Senator GALLACHER: I have no difficulty with anything that you are saying. I accept the fact that our economy is more services than anything else and that we need to be exporting services. I just want to see a strategy because I do not know how you export services and you actually get tax paid in Australia or where the benefits flow. I have seen the University of Wollongong set up a campus in Dubai. No-one pays tax there because it is tax free. How does the Australian economy benefit from the export of education services into Dubai, while it might make a profit and it may repatriate that back at some stage? I want to see this strategy. I think we need one because we can all say that we are going to export all of these services but how does it literally benefit the Australian economy? That is my question. There is no document. We have cleared that away so we will move on. Perhaps if we could go to Austrade. We are moving really quickly here.

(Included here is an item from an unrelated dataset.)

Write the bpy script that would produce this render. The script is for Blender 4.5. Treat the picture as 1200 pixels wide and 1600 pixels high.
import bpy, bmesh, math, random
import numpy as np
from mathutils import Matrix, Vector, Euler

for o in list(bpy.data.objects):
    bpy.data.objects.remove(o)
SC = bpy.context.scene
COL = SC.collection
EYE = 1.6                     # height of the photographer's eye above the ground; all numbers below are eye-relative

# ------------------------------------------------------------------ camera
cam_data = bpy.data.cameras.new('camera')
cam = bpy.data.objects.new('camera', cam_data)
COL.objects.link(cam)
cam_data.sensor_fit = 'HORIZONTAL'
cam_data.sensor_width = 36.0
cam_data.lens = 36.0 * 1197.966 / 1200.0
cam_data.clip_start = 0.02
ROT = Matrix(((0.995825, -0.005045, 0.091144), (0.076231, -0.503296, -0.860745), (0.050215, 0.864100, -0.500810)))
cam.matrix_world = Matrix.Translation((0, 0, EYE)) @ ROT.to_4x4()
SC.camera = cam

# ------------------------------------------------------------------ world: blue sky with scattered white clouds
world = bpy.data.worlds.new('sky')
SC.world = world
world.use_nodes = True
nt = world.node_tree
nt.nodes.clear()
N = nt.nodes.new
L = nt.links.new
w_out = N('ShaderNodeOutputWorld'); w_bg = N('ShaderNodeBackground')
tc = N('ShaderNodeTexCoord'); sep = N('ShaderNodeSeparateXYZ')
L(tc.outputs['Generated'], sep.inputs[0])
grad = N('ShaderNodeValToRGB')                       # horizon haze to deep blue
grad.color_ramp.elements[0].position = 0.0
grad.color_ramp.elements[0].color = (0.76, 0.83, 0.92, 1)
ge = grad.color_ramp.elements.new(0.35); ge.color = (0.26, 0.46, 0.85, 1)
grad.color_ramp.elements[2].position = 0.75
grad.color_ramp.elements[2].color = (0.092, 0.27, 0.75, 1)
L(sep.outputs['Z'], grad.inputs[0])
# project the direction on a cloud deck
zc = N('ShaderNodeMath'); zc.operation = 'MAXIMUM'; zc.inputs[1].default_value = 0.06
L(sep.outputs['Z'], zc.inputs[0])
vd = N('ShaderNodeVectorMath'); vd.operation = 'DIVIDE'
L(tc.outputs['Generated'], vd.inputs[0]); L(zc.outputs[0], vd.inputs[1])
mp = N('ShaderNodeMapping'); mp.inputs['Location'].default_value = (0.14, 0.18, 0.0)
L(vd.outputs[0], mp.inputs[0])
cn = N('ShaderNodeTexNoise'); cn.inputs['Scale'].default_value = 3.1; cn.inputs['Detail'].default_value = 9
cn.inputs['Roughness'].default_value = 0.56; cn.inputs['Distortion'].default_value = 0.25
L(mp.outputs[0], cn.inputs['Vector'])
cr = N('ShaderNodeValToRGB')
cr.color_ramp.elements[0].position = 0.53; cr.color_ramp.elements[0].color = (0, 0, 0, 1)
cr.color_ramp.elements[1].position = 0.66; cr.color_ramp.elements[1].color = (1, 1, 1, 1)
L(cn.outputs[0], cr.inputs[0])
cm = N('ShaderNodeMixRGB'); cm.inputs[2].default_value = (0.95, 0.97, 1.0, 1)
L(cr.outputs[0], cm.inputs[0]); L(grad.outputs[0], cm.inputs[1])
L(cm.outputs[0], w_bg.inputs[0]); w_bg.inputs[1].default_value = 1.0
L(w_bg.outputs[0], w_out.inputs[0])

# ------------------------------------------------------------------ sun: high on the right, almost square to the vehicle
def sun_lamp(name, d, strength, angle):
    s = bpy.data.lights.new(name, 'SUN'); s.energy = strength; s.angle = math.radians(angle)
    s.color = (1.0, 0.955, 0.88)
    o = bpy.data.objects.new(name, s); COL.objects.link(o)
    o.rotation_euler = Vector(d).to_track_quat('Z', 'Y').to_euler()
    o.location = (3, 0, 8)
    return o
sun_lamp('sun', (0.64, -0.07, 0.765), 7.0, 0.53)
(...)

CHAIR: You are doing well.

Senator GALLACHER: Is there anybody from Austrade that can handle a couple of questions?

Senator McGrath: Is that the next session?

Senator GALLACHER: Do you want me to slow down?

Senator McGrath: Not if you are finished.

Senator GALLACHER: Obviously there could be other senators that may have questions of trade because we have got to it a little earlier.

Senator McGrath: Let us, if you are happy to go on, Chair.

Senator GALLACHER: There is no disagreement. Are we happy to move on to Austrade, Chair?

CHAIR: Absolutely.

Senator GALLACHER: This mainly goes to questions on notice. I have been reminded by Senator Moore that I must thank the Department of Foreign Affairs for their submissions, answering questions and cooperation throughout the day. Thank you.

CHAIR: Indeed, I echo those comments. Ms Adamson, thank you, particularly, for ensuring so many questions that were asked, that you took on notice, were able to be answered during the course of this estimates. I think that helps my colleagues enormously.